_YOUR GOAL_:
Please output exactly the lines of the material from the first through the line containing "COL = scene.collection", and nothing more.

_STORED DATA_:
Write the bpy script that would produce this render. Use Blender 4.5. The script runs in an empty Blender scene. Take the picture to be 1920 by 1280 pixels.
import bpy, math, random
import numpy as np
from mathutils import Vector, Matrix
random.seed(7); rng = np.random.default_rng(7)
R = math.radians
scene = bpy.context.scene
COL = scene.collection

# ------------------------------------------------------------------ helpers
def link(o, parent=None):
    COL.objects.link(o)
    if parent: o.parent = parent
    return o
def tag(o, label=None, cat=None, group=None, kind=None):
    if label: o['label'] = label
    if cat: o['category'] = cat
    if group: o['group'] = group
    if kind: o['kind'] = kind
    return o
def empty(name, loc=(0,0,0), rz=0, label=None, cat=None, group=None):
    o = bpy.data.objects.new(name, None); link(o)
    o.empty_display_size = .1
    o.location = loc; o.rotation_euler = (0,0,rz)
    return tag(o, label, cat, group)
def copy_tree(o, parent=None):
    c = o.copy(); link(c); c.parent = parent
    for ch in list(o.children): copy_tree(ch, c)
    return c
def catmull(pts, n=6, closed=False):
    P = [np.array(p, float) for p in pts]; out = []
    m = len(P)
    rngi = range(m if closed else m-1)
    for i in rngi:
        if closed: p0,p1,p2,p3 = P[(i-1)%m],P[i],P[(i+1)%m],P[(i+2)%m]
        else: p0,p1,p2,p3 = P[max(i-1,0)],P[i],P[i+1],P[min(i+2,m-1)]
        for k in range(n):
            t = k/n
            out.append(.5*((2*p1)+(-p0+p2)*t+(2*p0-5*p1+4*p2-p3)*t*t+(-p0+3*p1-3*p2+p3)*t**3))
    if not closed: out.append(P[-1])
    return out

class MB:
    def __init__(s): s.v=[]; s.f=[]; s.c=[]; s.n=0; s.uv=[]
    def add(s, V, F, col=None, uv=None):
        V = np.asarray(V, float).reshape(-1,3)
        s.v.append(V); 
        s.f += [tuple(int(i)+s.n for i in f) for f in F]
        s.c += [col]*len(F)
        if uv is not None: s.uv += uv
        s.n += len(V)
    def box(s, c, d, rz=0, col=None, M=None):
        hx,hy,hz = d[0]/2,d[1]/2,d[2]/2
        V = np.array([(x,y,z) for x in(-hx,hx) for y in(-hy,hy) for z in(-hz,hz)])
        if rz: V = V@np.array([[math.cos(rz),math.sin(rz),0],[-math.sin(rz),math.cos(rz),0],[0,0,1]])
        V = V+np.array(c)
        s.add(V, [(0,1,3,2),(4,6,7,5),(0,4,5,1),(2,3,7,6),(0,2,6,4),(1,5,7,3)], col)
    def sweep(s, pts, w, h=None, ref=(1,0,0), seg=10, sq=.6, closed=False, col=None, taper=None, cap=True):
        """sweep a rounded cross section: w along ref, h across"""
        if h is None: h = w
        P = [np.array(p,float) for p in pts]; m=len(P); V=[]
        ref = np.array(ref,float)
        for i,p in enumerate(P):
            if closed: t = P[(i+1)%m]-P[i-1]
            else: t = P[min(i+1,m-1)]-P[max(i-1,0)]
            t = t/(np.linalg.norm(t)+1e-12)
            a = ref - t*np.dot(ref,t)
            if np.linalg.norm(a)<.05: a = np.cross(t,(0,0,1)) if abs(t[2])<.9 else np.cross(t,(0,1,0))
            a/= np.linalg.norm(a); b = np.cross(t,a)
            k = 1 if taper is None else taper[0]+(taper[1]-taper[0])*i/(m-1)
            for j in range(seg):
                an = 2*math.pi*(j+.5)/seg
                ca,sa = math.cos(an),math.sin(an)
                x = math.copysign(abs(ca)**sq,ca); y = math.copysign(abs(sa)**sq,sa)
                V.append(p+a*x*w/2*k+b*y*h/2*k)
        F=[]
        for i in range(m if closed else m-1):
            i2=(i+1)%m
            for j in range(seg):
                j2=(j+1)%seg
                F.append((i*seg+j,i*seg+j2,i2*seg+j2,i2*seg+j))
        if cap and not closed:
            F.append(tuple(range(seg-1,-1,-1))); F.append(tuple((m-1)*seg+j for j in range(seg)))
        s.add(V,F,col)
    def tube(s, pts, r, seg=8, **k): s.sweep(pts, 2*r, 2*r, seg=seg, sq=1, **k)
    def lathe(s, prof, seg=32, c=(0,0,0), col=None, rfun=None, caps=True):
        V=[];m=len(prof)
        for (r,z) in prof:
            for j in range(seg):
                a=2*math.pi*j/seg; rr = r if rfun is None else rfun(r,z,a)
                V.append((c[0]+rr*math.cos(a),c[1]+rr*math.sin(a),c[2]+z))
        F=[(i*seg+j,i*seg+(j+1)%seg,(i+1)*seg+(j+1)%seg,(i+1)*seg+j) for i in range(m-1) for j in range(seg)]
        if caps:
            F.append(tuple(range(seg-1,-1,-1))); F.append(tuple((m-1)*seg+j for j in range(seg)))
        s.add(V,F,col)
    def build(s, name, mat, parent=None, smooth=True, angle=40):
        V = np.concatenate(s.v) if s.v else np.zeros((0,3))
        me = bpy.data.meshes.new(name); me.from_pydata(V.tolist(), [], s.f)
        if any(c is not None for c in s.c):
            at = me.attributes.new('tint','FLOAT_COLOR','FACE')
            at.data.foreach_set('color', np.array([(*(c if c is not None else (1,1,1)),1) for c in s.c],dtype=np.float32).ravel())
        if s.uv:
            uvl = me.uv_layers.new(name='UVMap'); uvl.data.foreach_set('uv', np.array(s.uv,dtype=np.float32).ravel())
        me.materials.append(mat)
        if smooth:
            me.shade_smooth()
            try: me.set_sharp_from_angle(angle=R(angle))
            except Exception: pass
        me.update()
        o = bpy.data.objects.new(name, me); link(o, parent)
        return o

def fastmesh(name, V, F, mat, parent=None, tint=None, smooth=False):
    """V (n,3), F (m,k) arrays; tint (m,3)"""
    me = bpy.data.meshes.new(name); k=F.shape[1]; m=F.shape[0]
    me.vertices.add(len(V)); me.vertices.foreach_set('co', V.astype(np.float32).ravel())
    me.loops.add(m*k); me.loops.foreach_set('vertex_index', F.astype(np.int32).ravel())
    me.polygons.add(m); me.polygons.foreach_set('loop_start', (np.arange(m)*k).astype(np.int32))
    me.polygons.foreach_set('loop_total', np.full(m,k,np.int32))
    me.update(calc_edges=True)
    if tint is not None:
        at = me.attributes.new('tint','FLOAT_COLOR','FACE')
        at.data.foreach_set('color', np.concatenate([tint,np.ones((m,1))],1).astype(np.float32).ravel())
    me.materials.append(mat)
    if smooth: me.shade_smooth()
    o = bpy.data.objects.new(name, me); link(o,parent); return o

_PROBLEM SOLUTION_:
Write the bpy script that would produce this render. Use Blender 4.5. The script runs in an empty Blender scene. Take the picture to be 1920 by 1280 pixels.
import bpy, math, random
import numpy as np
from mathutils import Vector, Matrix
random.seed(7); rng = np.random.default_rng(7)
R = math.radians
scene = bpy.context.scene
COL = scene.collection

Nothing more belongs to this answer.